From the day I started teaching, I've always had this fantasy that we could do teacher-training the way we do direct-selling training. I really love the way the MLM-ers achieve their goals. The good companies have a wonderful mentoring system with practical coaching and motivating approaches and tools to drive people to become self-starters. I've always told myself, if I had not had a taste for words and writing and teaching, there is nothing I would love better to be than a network marketing coach who started out as the door-to-door saleslady working on commissions.

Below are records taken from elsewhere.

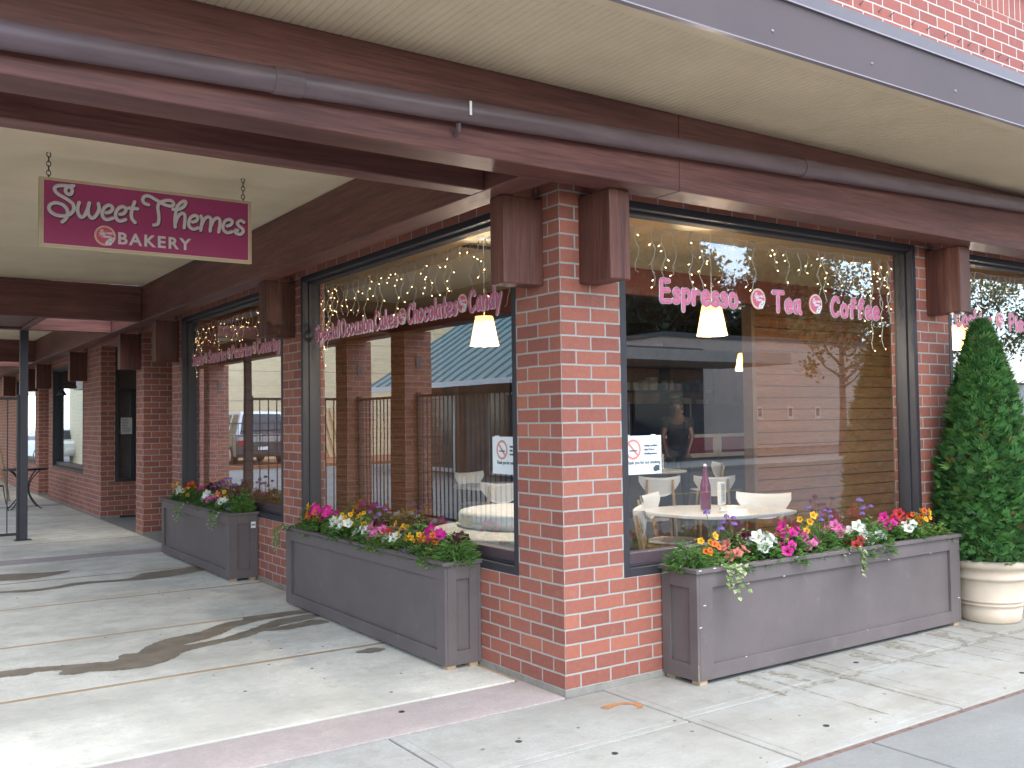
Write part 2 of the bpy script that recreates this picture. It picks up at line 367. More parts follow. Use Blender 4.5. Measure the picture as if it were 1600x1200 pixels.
# covered walkway
slabs('pavement_band', [(-3.3, -.012, -.015, .415), (-3.3, -.012, 7.55, 7.95), (-3.3, -.012, 15.6, 16.0)], M['band'], gap=.002, bev=.003)
ys = [.418, 1.765, 3.2, 4.71, 6.16, 7.548]
R_ = [(-3.3, -.03, ys[i] + .024, ys[i + 1] - .024) for i in range(5)]
ys2 = [7.953, 9.4, 10.85, 12.3, 13.9, 15.598]; R_ += [(-3.3, -.03, ys2[i] + .022, ys2[i + 1] - .022) for i in range(5)]
ys3 = [16.003, 17.5, 19, 20.5, 22, 23.5, 25, 27, 29, 31, 33.5]; R_ += [(-3.3, -.03, ys3[i] + .01, ys3[i + 1] - .01) for i in range(10)]
slabs('walkway', R_, M['walk'], gap=0, bev=.008)
b = MB()
for y in ys[1:5] + ys2[1:5] + ys3[1:10]: b.box(-3.3, -.03, y - .021, y + .021, -.05, -.001)
b.box(-.03, -.002, .0, 33, -.05, -.003)
struct(b.build('walkway_joint', M['strip']))
b = MB(); b.box(.0, 2.2, 8.01, 12.32, -.055, -.002); b.box(0, 1.8, 17.55, 18.9, -.055, -.002); struct(b.build('entrance_paving', M['grey']))

def blob(name, outline, m, z, k=5, jit=.012, seed=1):
    r = random.Random(seed); P = smooth_line(outline, k, True)[:-1]
    b = MB(); b.face([(p.x + r.uniform(-jit, jit), p.y + r.uniform(-jit, jit), z) for p in P])
    me = b.build(name, m); bm = bmesh.new(); bm.from_mesh(me.data); bmesh.ops.triangulate(bm, faces=bm.faces)
    for f in bm.faces:
        if f.normal.z < 0: f.normal_flip()
    bm.to_mesh(me.data); bm.free(); return me
POOL = [[(-2.8, 2.46), (-2.473, 2.508), (-2.279, 2.494), (-2.123, 2.434), (-1.984, 2.40), (-1.84, 2.36), (-1.763, 2.508), (-1.664, 2.498), (-1.568, 2.648), (-1.393, 2.8), (-1.157, 2.872), (-.936, 3.056), (-.766, 3.10), (-.706, 3.19), (-.482, 3.19), (-.25, 3.16), (-.22, 3.05), (-.45, 3.02), (-.66, 2.98), (-.90, 2.86), (-1.05, 2.70), (-1.25, 2.58), (-1.38, 2.52), (-1.1, 2.56), (-.80, 2.75), (-.55, 2.93), (-.30, 2.97), (-.2, 2.86), (-.628, 2.70), (-.928, 2.50), (-1.132, 2.43), (-1.396, 2.337), (-1.521, 2.177), (-1.723, 2.073), (-1.886, 2.102), (-2.021, 2.167), (-2.103, 2.155), (-2.186, 2.218), (-2.161, 2.31), (-2.279, 2.362), (-2.354, 2.327), (-2.489, 2.357), (-2.8, 2.33)],
        [(-2.6, 6.85), (-2.015, 6.841), (-1.677, 6.724), (-1.387, 6.648), (-1.604, 6.409), (-1.848, 6.312), (-2.063, 6.389), (-2.6, 6.45)],
        [(-2.6, 5.72), (-2.132, 5.72), (-1.775, 5.66), (-1.467, 5.80), (-1.024, 5.74), (-.832, 5.98), (-.549, 6.03), (-.242, 6.10), (-.212, 5.85), (-.441, 5.68), (-.866, 5.56), (-1.382, 5.66), (-1.684, 5.56), (-1.954, 5.53), (-2.144, 5.626), (-2.6, 5.6)],
        [(-.75, 2.62), (-.5, 2.72), (-.3, 2.76), (-.26, 2.6), (-.45, 2.58), (-.6, 2.55)],
        [(-1.9, 1.28), (-1.75, 1.36), (-1.55, 1.33), (-1.5, 1.22), (-1.7, 1.2)], [(-.50, 1.62), (-.36, 1.66), (-.30, 1.58), (-.42, 1.54)]]
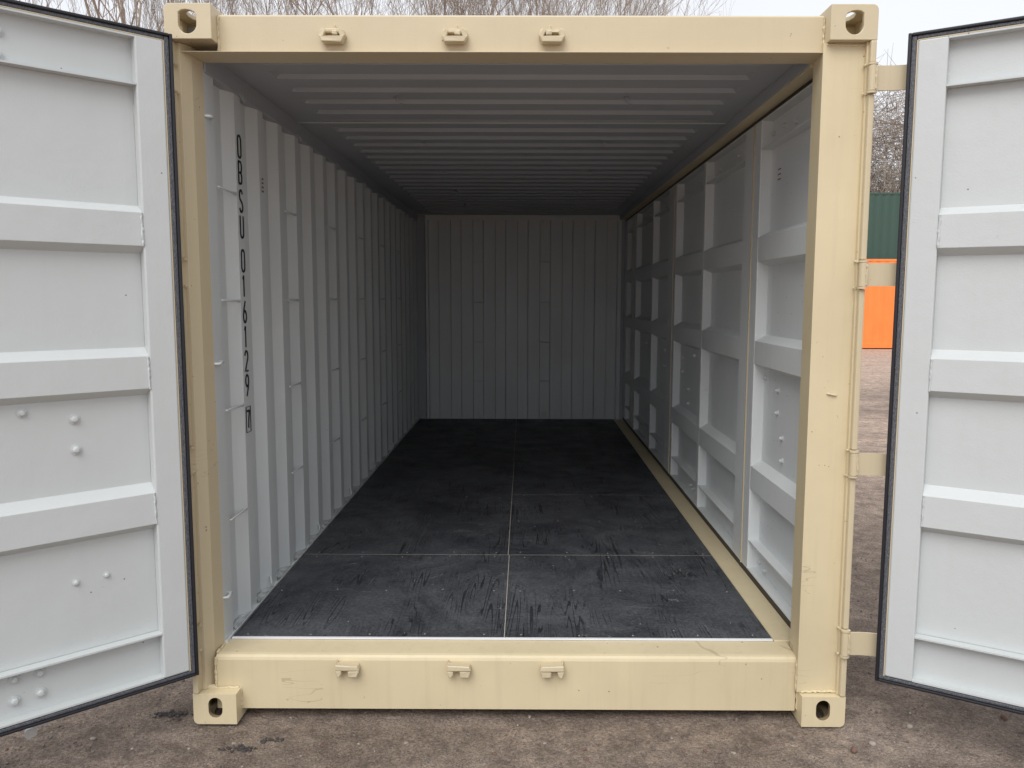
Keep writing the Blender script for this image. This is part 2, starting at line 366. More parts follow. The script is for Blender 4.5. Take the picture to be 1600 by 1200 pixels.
def make_casting(sx, ysign, top):
    """corner casting, hollow with slotted holes; local origin at the outer corner; x grows inward"""
    w, d, h = .162, .178, .118
    bm = B()
    r = .020; pts = []
    # front outline (u inward, v up) with the outer corner that meets the ground / sky rounded
    if top: pts = [(0, 0), (w, 0), (w, h)] + [(r - r * sin(a), h - r + r * cos(a)) for a in [i * pi / 10 for i in range(0, 6)]]
    else: pts = [(w, h), (0, h)] + [(r - r * cos(a), r - r * sin(a)) for a in [i * pi / 10 for i in range(0, 6)]] + [(w, 0)]
    pts = [(u * -sx, v) for u, v in pts]
    y0, y1 = (0, d) if ysign > 0 else (-d, 0)
    prism(bm, pts, 'y', y0, y1)
    o = obj('corner_casting', bm, [CREAM_D if not top else CREAM, HOLE if not top else CREAM_D], root)
    cut = []
    # inner cavity
    t = .017
    bm = B(); xa, xb = sorted((-sx * t, -sx * (w - t))); ya, yb = (y0 + t, y1 - t); box(bm, xa, xb, ya, yb, t, h - t)
    cut.append(obj('cut', bm, HOLE))
    # front hole
    cx, cz = (.080, .058) if top else (.083, .066)
    pr = []
    if top:
        for a in range(0, 17): pr.append((cx + .031 * cos(pi + a * pi / 16), cz - .008 + .032 * sin(pi + a * pi / 16)))
        pr += [(cx + .031, cz + .020), (cx + .025, cz + .030), (cx + .010, cz + .037), (cx - .006, cz + .039), (cx - .020, cz + .037), (cx - .030, cz + .030)]
    else:
        for a in range(0, 17): pr.append((cx + .026 * cos(pi + a * pi / 16), cz - .014 + .026 * sin(pi + a * pi / 16)))
        for a in range(0, 17): pr.append((cx + .026 * cos(a * pi / 16), cz + .012 + .026 * sin(a * pi / 16)))
    bm = B(); prism(bm, [(u * -sx, v) for u, v in pr], 'y', y0 - .03 if ysign > 0 else y1 - .03, y0 + .03 if ysign > 0 else y1 + .03); cut.append(obj('cut', bm, HOLE))
    # side hole
    pr = [(.089 * ysign + .030 * cos(a * pi / 6), .059 + .038 * sin(a * pi / 6)) for a in range(12)]
    bm = B(); prism(bm, pr, 'x', -.03, .03); cut.append(obj('cut', bm, HOLE))
    # top / bottom hole
    pr = [(-sx * (.08 + .030 * cos(a * pi / 6)), .089 * ysign + .055 * sin(a * pi / 6)) for a in range(12)]
    bm = B(); prism(bm, pr, 'z', *((h - .04, h + .03) if top else (-.03, .04))); cut.append(obj('cut', bm, HOLE))
    boolean(o, cut)
    md = o.modifiers.new('bevel', 'BEVEL'); md.width = .0025; md.segments = 2; md.limit_method = 'ANGLE'; md.angle_limit = radians(50)
    o.location = (sx * W, 0 if ysign > 0 else 6.058, 2.591 - h if top else 0)
    return o
for sx in (-1, 1):
    for ys_ in (1, -1):
        for top in (True, False): make_casting(sx, ys_, top)

# posts (front)
bm = B()
prism(bm, [(-1.214, .035), (-1.182, .035), (-1.161, .080), (-1.1485, .150), (-1.214, .150)], 'z', .119, 2.472)
bead(bm, (-1.214, .032, .122), (-1.155, .06, .122), .006, 3)
obj('corner_post', bm, CREAM, root, bevel=.004)
bm = B()
prism(bm, [(1.047, .034), (1.190, .034), (1.190, .016), (1.214, .016), (1.214, .150), (1.054, .150)], 'z', .119, 2.472)
bead(bm, (1.06, .03, .124), (1.195, .032, .124), .005, 4); bead(bm, (1.195, .034, 2.463), (1.06, .034, 2.467), .004, 5)
obj('corner_post', bm, CREAM_D, root, bevel=.006)
# drip of paint / welding lump on the right post
bm = B()
rnd = random.Random(4)
for k in range(4):
    bmesh.ops.create_icosphere(bm, subdivisions=2, radius=.007, matrix=Matrix.Translation((1.118 + k * .007, .031, 1.252 - .0015 * k)) @ Matrix.Diagonal((1.2, .8, rnd.uniform(.5, .8), 1)))
tag(obj('weld_lump', bm, CREAM, root, smooth=True), 'small lump of cream weld on the post')
# hinge flanges with gaps where the straps turn
HZ = [(2.304, 2.388), (1.638, 1.720), (.961, 1.043), (.284, .372)]
for sx in (-1, 1):
    zs = [.119] + [z for a, b in HZ[::-1] for z in (a - .010, b + .010)] + [2.472]
    for i in range(0, len(zs), 2):
        bm = B(); x0, x1 = sorted((sx * 1.196, sx * 1.217)); box(bm, x0, x1, -.004, .060, zs[i], zs[i + 1])
        obj('hinge_flange', bm, CREAM, root, bevel=.005)
    for a, b in HZ:
        for z, d in ((a - .0085, 1), (b + .0015, -1)):
            bm = B(); pr = [(sx * (1.205 + .017 * cos(t * pi / 8)), -.004 + .014 * sin(t * pi / 8)) for t in range(16)]
            prism(bm, pr, 'z', z, z + .007)
            bead(bm, (sx * 1.190, .012, z + .003), (sx * 1.190, .030, z + .003), .005, int(z * 100))
            obj('hinge_lug', bm, CREAM, root)

# rear posts
for sx in (-1, 1):
    bm = B(); x0, x1 = sorted((sx * 1.215, sx * 1.064)); box(bm, x0, x1, 5.94, 6.05, .119, 2.472)
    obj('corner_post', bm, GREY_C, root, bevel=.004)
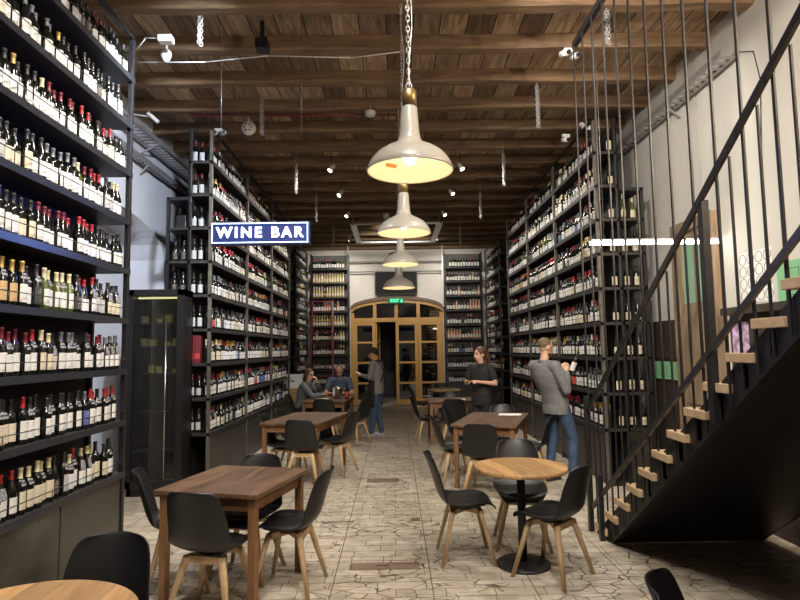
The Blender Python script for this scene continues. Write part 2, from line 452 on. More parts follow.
# double glazed door set in the back arch
YD = YB-.02
d = bpy.data.objects.new('door_2', None); link(d); struct(d); d.location = (0, YD, 0)
mb = MB(); n = 24
for i in range(n):
    x0 = DX0+(DX1-DX0)*i/n; x1 = DX0+(DX1-DX0)*(i+1)/n
    b = len(mb.v)
    for yy in (-.12, .1):
        mb.v += [(x0, yy, archz(x0)), (x1, yy, archz(x1)), (x1, yy, archz(x1)+.1), (x0, yy, archz(x0)+.1)]
    mb.face((b, b+1, b+2, b+3)); mb.face((b, b+4, b+5, b+1)); mb.face((b+3, b+2, b+6, b+7))
mb.build('arch_trim', DKTRIM, d)
mb = MB()
def arch_band(mb, th, y0, y1):
    for i in range(n):
        x0 = DX0+(DX1-DX0)*i/n; x1 = DX0+(DX1-DX0)*(i+1)/n
        b = len(mb.v)
        for yy in (y0, y1):
            mb.v += [(x0, yy, archz(x0)-th), (x1, yy, archz(x1)-th), (x1, yy, archz(x1)), (x0, yy, archz(x0))]
        mb.face((b, b+1, b+2, b+3)); mb.face((b, b+4, b+5, b+1))
arch_band(mb, .09, -.07, .05)
mb.box(DX0, DX0+.1, -.068, .048, 0, DZS-.10); mb.box(DX1-.1, DX1, -.068, .048, 0, DZS-.10)
mb.box(DX0+.1, DX1-.1, -.064, .044, 2.48, 2.60)
for x in (-.58, .06, .72): mb.box(x-.05, x+.05, -.06, .04, 2.60, archz(x)-.05)
mb.build('door_frame', GOLDOAK, d)
MB().box(DX0+.08, DX1-.08, 0, .008, 2.58, 3.02).build('transom_pane', DOORG, d)
def leaf(x0, x1, ya=0, rot=0, hx=None):
    e = bpy.data.objects.new('door_leaf', None); link(e, d)
    hx = x0 if hx is None else hx
    e.location = (hx, ya, 0); e.rotation_euler = (0, 0, rot)
    a, b_ = x0-hx, x1-hx
    m = MB(); w = .09
    m.box(a, a+w, -.05, 0, .03, 2.48); m.box(b_-w, b_, -.05, 0, .03, 2.48)
    for z0, z1 in ((.03, .19), (.64, .70), (1.24, 1.30), (1.84, 1.90), (2.38, 2.48)): m.box(a+w, b_-w, -.05, 0, z0, z1)
    m.build('leaf_frame', GOLDOAK, e)
    MB().box(a+w-.01, b_-w+.01, -.03, -.022, .1, 2.42).build('leaf_pane', DOORG, e)
leaf(DX0+.1, -.57); leaf(.04, .70, -.14, radians(-4), .70); leaf(.71, DX1-.1)
leaf(-.57, .02, .02, radians(82), -.57)

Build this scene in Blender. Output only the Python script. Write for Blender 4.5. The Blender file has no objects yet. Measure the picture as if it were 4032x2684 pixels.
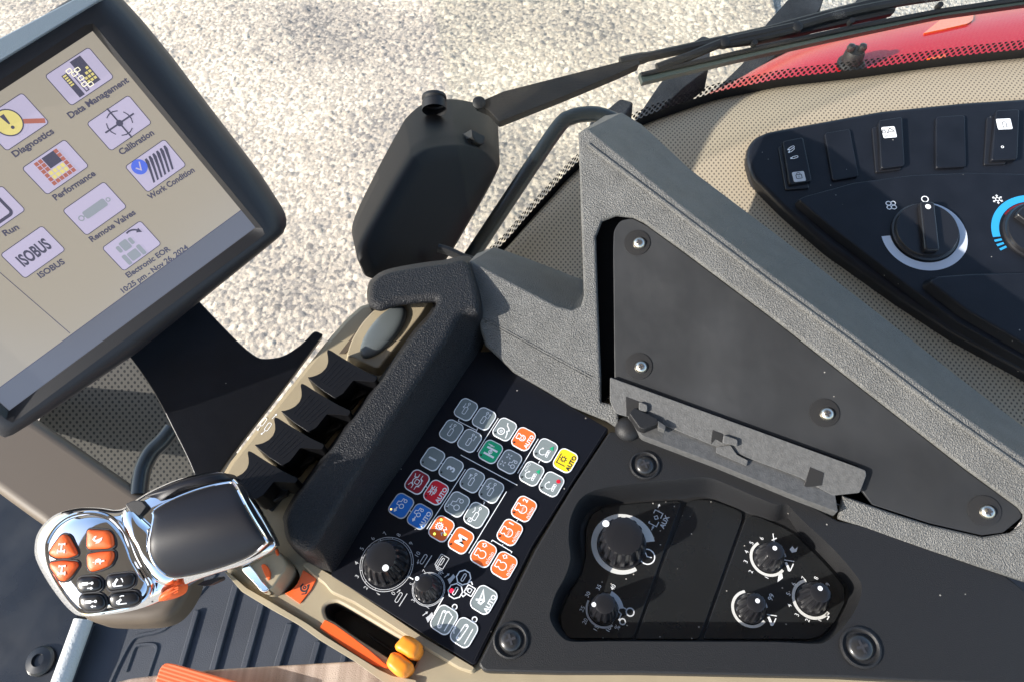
import bpy, bmesh, math, random
import numpy as np
from mathutils import Vector, Matrix
from mathutils.bvhtree import BVHTree
random.seed(7)
rng = np.random.default_rng(7)
scene = bpy.context.scene
COL = scene.collection

# ------------------------------------------------------------------ camera
FPX, CX, CY = 2912.0, 2016.0, 1342.0            # focal length and centre in photograph pixels
NC = np.array([0.08, 0.60, 1.0])                # normal of the level console, seen from the camera
K0 = 0.60
zw = -NC / np.linalg.norm(NC)
up = np.array([0, -1.0, 0]); yw = up - zw * (up @ zw); yw /= np.linalg.norm(yw)
xw = np.cross(yw, zw)
RW = np.array([xw, yw, zw])                     # camera axes (right, down, forward) -> world
CAM = np.array([0, 0, K0 / np.linalg.norm(NC)])
cam_d = bpy.data.cameras.new('camera'); cam = bpy.data.objects.new('camera', cam_d); COL.objects.link(cam)
cam_d.sensor_width = 36; cam_d.lens = FPX / 4032 * 36; cam_d.clip_start = 0.01; cam_d.clip_end = 500
R_, U_, B_ = RW @ [1, 0, 0], RW @ [0, -1, 0], RW @ [0, 0, -1]
cam.matrix_world = Matrix(((R_[0], U_[0], B_[0], CAM[0]), (R_[1], U_[1], B_[1], CAM[1]), (R_[2], U_[2], B_[2], CAM[2]), (0, 0, 0, 1)))
scene.camera = cam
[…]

The only way I can see the government really helping teachers train and be self-starters is to include other-medium language schools in their fold - not as stepmothers, but lawful mothers of our future nation. I am sick and tired of the race politics being played out in school. I know though, that if we allow students to transfer from one-medium to another and have the flexibility of starting at a lower grade for certain subjects which they want to take in the other language and be allowed to take effective FL classes, racial politics could never happen in school. Imagine what would happen if children came back and could give feedback of what's happening in their school that is negatively different from what they've experienced elsewhere? Imagine if there was a programme where teachers can transfer to different medium schools to share with other teachers their strengths and expertise in teaching a particular subject in L1 or as a second-language? Not only would it eradicate the opportunities for creating strongholds in racist ideologies, it would promote the proliferation of knowledge and languages. 

Sigh...someone should really make me Hishamuddin's policy writer. His policies would be so successful and popular it would propel him to Premiership even if his cousin was in his way.